Law enforcement seems to set up DUI and OUI checkpoints here in Worcester every two to three weeks to catch drivers over the legal limit for drugs or alcohol. However, with the recent dismissal of a case in Tennessee because there was no public notice of the roadblock, it is a good idea to examine the laws here in Massachusetts.

Law enforcement is entitled to pull over drivers who drive erratically. As of now, stopping a vehicle at a checkpoint is considered a warrant-less seizure and the driver is protected under the laws of the Massachusetts Declaration of Rights and the U.S. Constitution.

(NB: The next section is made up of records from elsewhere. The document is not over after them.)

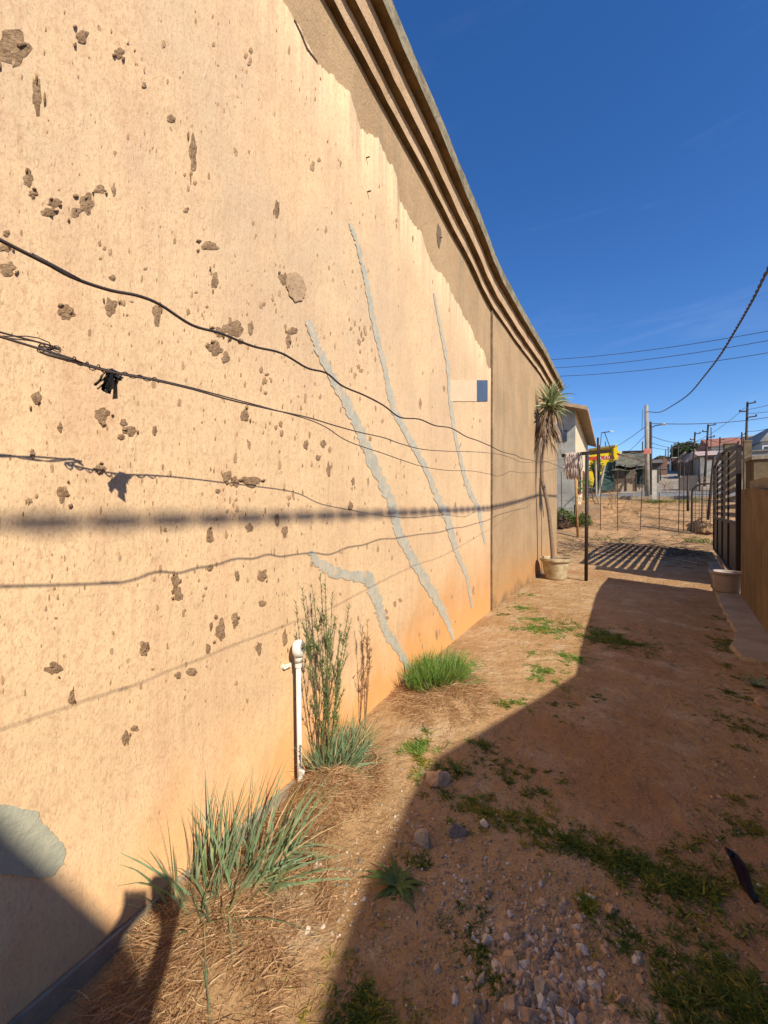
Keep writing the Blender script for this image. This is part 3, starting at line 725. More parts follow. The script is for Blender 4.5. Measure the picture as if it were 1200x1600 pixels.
weed(base, [wp(472, 920, XB-.04), wp(487, 912, XB-.05), wp(500, 898, XB), wp(508, 905, XB+.04), wp(519, 925, XB), wp(546, 945, XB+.03), wp(531, 975, XB), wp(549, 965, XB-.02), wp(478, 960, XB)], 'tall feathery green weed fanning up between pipe and wall stain', (WEEDST, WEEDGR, WEEDDRY), 95, sub=7)
base = wp(570, 1112, .07); base.z = gz(base.x, base.y)
weed(base, [wp(563, 975, .07), wp(574, 970, .06), wp(578, 1000, .08)], 'small dry brown weed standing against the orange-stained wall', (WEEDDRY, WEEDDRY, WEEDDRY), 45, True, 'dry_weed', 4)

# ------------------------------------------------------------ loose ground cover
def tuft(mb, x, y, n, h, sp, mi=0, wd=.004, flat=.5):
    for k in range(n):
        a = random.uniform(0, 2*pi); q = sqrt(random.random())*sp; bx, by = x+cos(a)*q, y+sin(a)*q
        if bx < wx(by)+.02: continue
        a2 = random.uniform(0, 2*pi); d = Vector((cos(a2)*flat, sin(a2)*flat, random.uniform(.3, 1)))
        mb.blade((bx, by, gz(bx, by)-.003), d, h*random.uniform(.4, 1), wd*random.uniform(.6, 1.3), bend=random.uniform(.2, 1.2), seg=3, mi=mi)
mb = MB()
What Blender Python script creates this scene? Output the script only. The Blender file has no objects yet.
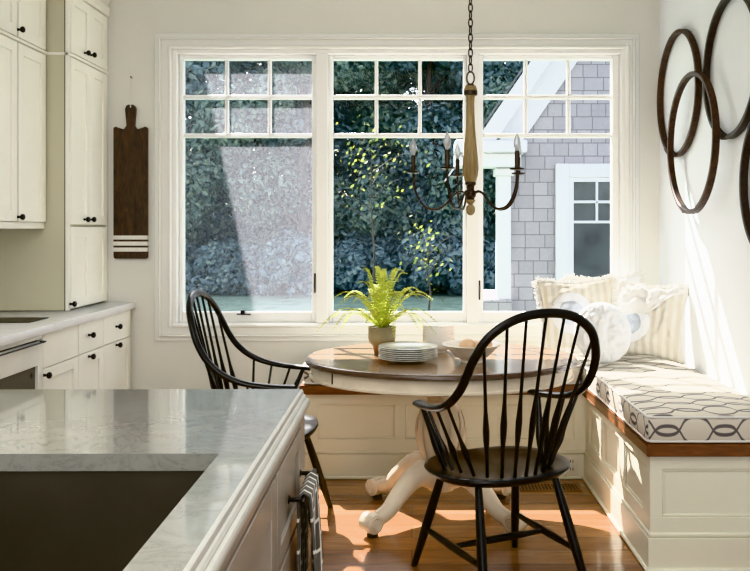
import bpy, bmesh, math, random
from mathutils import Vector, Matrix
random.seed(7)
S = bpy.context.scene
COL = S.collection
F, VX, VY, CH = 850.0, 412.0, 229.0, 1.36      # focal length in pixels, vanishing point, camera height
PI = math.pi
def P(px, py, D): return Vector(((px-VX)*D/F, D, CH-(py-VY)*D/F))
def PX(px, D): return (px-VX)*D/F
def PZ(py, D): return CH-(py-VY)*D/F

# ------------------------------------------------------------------ materials
def newmat(name):
    m = bpy.data.materials.new(name); m.use_nodes = True
    nt = m.node_tree; b = nt.nodes['Principled BSDF']
    return m, nt, b
def N(nt, t, **kw):
    n = nt.nodes.new(t)
    for k, v in kw.items(): setattr(n, k, v)
    return n
def L(nt, a, b): nt.links.new(a, b)
def val(nt, op, a, b=None, c=None):
    n = N(nt, 'ShaderNodeMath', operation=op)
    for i, x in enumerate((a, b, c)):
        if x is None: continue
        if isinstance(x, (int, float)): n.inputs[i].default_value = x
        else: L(nt, x, n.inputs[i])
    return n.outputs[0]
def mixc(nt, fac, a, b):
    n = N(nt, 'ShaderNodeMix', data_type='RGBA')
    for s, x in ((n.inputs[0], fac), (n.inputs[6], a), (n.inputs[7], b)):
        if isinstance(x, (int, float)): s.default_value = x
        elif isinstance(x, tuple): s.default_value = (*x, 1) if len(x) == 3 else x
        else: L(nt, x, s)
    return n.outputs[2]
def coords(nt, kind='Object', scale=(1,1,1), rot=(0,0,0)):
    t = N(nt, 'ShaderNodeTexCoord'); mp = N(nt, 'ShaderNodeMapping')
    mp.inputs['Scale'].default_value = scale; mp.inputs['Rotation'].default_value = rot
    L(nt, t.outputs[kind], mp.inputs[0]); return mp.outputs[0]
def noise(nt, vec, scale, detail=4, rough=.55, dist=0):
    n = N(nt, 'ShaderNodeTexNoise'); n.inputs['Scale'].default_value = scale
    n.inputs['Detail'].default_value = detail; n.inputs['Roughness'].default_value = rough; n.inputs['Distortion'].default_value = dist
    L(nt, vec, n.inputs['Vector']); return n.outputs['Fac']
def ramp(nt, fac, stops):
    n = N(nt, 'ShaderNodeValToRGB'); e = n.color_ramp.elements
    while len(e) > 1: e.remove(e[-1])
    e[0].position = stops[0][0]; e[0].color = (*stops[0][1], 1)
    for p, c in stops[1:]:
        x = e.new(p); x.color = (*c, 1)
    L(nt, fac, n.inputs[0]); return n.outputs[0]
def bump(nt, b, h, strength=.2, dist=.01):
    n = N(nt, 'ShaderNodeBump'); n.inputs['Strength'].default_value = strength; n.inputs['Distance'].default_value = dist
    L(nt, h, n.inputs['Height']); L(nt, n.outputs[0], b.inputs['Normal'])
def plain(name, col, rough=.5, metal=0, var=.06, scale=6, bmp=0, bscale=60, spec=None, coat=0, trans=0):
    m, nt, b = newmat(name)
    v = coords(nt); f = noise(nt, v, scale)
    d = tuple(max(0, c*(1-var)) for c in col); u = tuple(min(1, c*(1+var)) for c in col)
    L(nt, ramp(nt, f, [(.3, d), (.7, u)]), b.inputs['Base Color'])
    b.inputs['Roughness'].default_value = rough; b.inputs['Metallic'].default_value = metal
    if spec is not None: b.inputs['Specular IOR Level'].default_value = spec
    if coat: b.inputs['Coat Weight'].default_value = coat; b.inputs['Coat Roughness'].default_value = .12
    if bmp: bump(nt, b, noise(nt, v, bscale), bmp, .004)
    if trans:
        out = nt.nodes['Material Output']; t = N(nt, 'ShaderNodeBsdfTranslucent'); t.inputs[0].default_value = (*u, 1)
        mx = N(nt, 'ShaderNodeMixShader'); mx.inputs[0].default_value = trans
        L(nt, b.outputs[0], mx.inputs[1]); L(nt, t.outputs[0], mx.inputs[2]); L(nt, mx.outputs[0], out.inputs[0])
    return m
def wood(name, dark, light, stretch=(1, 12, 12), scale=3, rough=.35, coat=0, dist=1.2):
    m, nt, b = newmat(name)
    v = coords(nt, 'Object', stretch)
    f = noise(nt, v, scale, 6, .6, dist)
    L(nt, ramp(nt, f, [(.3, dark), (.52, tuple((a+c)/2 for a, c in zip(dark, light))), (.72, light)]), b.inputs['Base Color'])
    b.inputs['Roughness'].default_value = rough
    if coat: b.inputs['Coat Weight'].default_value = coat; b.inputs['Coat Roughness'].default_value = .1
    bump(nt, b, f, .12, .002)
    return m
M = {}
M['wall'] = plain('wall_paint', (.735, .73, .675), .7, var=.01, bmp=.03, bscale=150)
M['wall_white'] = plain('wall_white_paint', (.82, .85, .885), .7, var=.01, bmp=.03, bscale=150)
M['ceil'] = plain('ceiling_paint', (.85, .84, .81), .8, var=.01)
M['cab'] = plain('cabinet_paint', (.87, .855, .765), .38, var=.012)
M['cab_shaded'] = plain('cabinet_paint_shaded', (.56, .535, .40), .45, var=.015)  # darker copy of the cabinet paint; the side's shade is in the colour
M['bench'] = plain('bench_paint', (.785, .775, .645), .4, var=.012)
M['trim'] = plain('trim_paint', (.80, .80, .765), .35, var=.01)
M['sash'] = plain('sash_white', (.87, .87, .85), .35, var=.01)
M['knob'] = plain('dark_bronze', (.018, .016, .015), .35, .6)
M['black'] = plain('black_lacquer', (.004, .0037, .0036), .30, var=.2, spec=.4)
M['iron'] = plain('bronze_iron', (.05, .038, .03), .4, .7, var=.2, scale=20)
M['gap'] = plain('dark_gap', (.03, .028, .025), .7)
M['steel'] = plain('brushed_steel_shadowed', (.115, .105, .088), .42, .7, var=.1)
M['oven'] = plain('oven_enamel', (.80, .79, .72), .3)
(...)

The guidelines for roadblocks or checkpoints

The following guidelines must be observed for the selection process to hold up in court. Based on the landmark McGeoghgan from 1983 and Trumble from 1985, these guidelines are:

  • The public must be given advance warning of the checkpoint
  • The location of the checkpoint is a known trouble spot for driving under the influence
  • The selection of vehicles stopped cannot be arbitrary
  • There must be a predetermined plan for law enforcement that avoids random selection of drivers

The stop

An officer will explain what is happening during initial contact with the driver. At this point they are trying to determine if there are signs (bloodshot eyes, smell of alcohol on the driver’s breath, etc.) that the driver may be intoxicated by alcohol or drugs, which, as we discussed in the past, is where actor Vince Vaughan ran into trouble. If the officer suspects this is the case, they will conduct a second screening.

The burden of proof is on law enforcement

It is important to remember that everyone is innocent until they are proven guilty. Law enforcement must prove that they followed the above guidelines are did not violate drivers’ rights in any way. Criminal defense attorneys understand the process and can be a tremendous asset in protecting drivers against OUI and DUI charges particularly in regards to law enforcement’s selection process and analysis at the roadblock.